CF1674D A-B-C Sort

Description

You are given three arrays $ a $ , $ b $ and $ c $ . Initially, array $ a $ consists of $ n $ elements, arrays $ b $ and $ c $ are empty. You are performing the following algorithm that consists of two steps: - Step $ 1 $ : while $ a $ is not empty, you take the last element from $ a $ and move it in the middle of array $ b $ . If $ b $ currently has odd length, you can choose: place the element from $ a $ to the left or to the right of the middle element of $ b $ . As a result, $ a $ becomes empty and $ b $ consists of $ n $ elements. - Step $ 2 $ : while $ b $ is not empty, you take the middle element from $ b $ and move it to the end of array $ c $ . If $ b $ currently has even length, you can choose which of two middle elements to take. As a result, $ b $ becomes empty and $ c $ now consists of $ n $ elements.

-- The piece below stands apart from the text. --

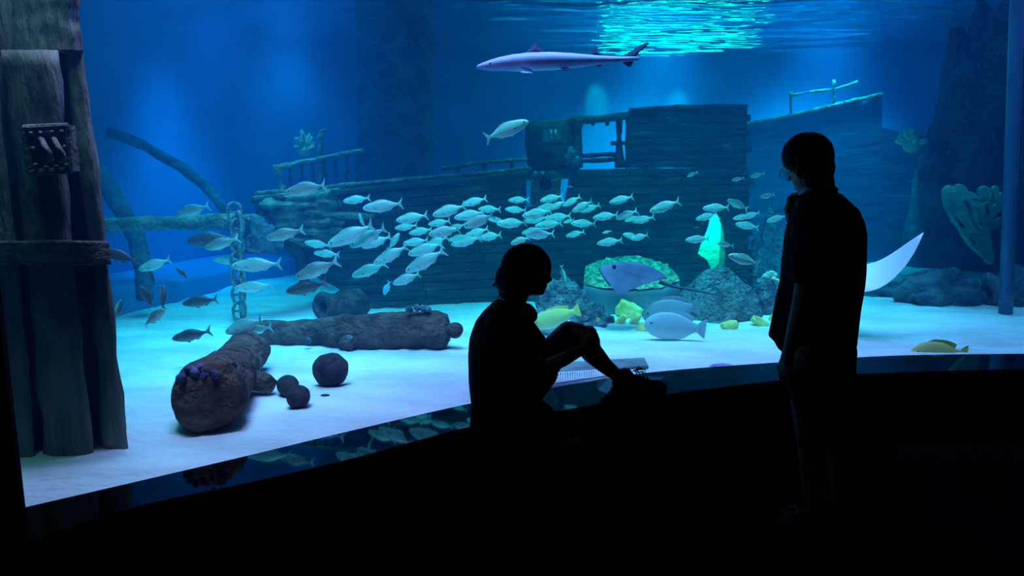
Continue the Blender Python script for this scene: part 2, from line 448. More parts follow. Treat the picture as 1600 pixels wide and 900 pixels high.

Refer to the Note section for examples.Can you make array $ c $ sorted in non-decreasing order?

Input Format

The first line contains a single integer $ t $ ( $ 1 \le t \le 2 \cdot 10^4 $ ) — the number of test cases. Next $ t $ cases follow. The first line of each test case contains the single integer $ n $ ( $ 1 \le n \le 2 \cdot 10^5 $ ) — the length of array $ a $ . The second line of each test case contains $ n $ integers $ a_1, a_2, \dots, a_n $ ( $ 1 \le a_i \le 10^6 $ ) — the array $ a $ itself. It's guaranteed that the sum of $ n $ doesn't exceed $ 2 \cdot 10^5 $ .

Output Format

For each test, print YES (case-insensitive), if you can make array $ c $ sorted in non-decreasing order. Otherwise, print NO (case-insensitive).

Explanation/Hint

In the first test case, we can do the following for $ a = [3, 1, 5, 3] $ : Step $ 1 $ : $ a $ $ [3, 1, 5, 3] $ $ \Rightarrow $ $ [3, 1, 5] $ $ \Rightarrow $ $ [3, 1] $ $ \Rightarrow $ $ [3] $ $ \Rightarrow $ $ [] $ $ b $ $ [] $ $ \Rightarrow $ $ [\underline{3}] $ $ \Rightarrow $ $ [3, \underline{5}] $ $ \Rightarrow $ $ [3, \underline{1}, 5] $ $ \Rightarrow $ $ [3, \underline{3}, 1, 5] $ Step $ 2 $ : $ b $ $ [3, 3, \underline{1}, 5] $ $ \Rightarrow $ $ [3, \underline{3}, 5] $ $ \Rightarrow $ $ [\underline{3}, 5] $ $ \Rightarrow $ $ [\underline{5}] $ $ \Rightarrow $ $ [] $ $ c $ $ [] $ $ \Rightarrow $ $ [1] $ $ \Rightarrow $ $ [1, 3] $ $ \Rightarrow $ $ [1, 3, 3] $ $ \Rightarrow $ $ [1, 3, 3, 5] $ As a result, array $ c = [1, 3, 3, 5] $ and it's sorted.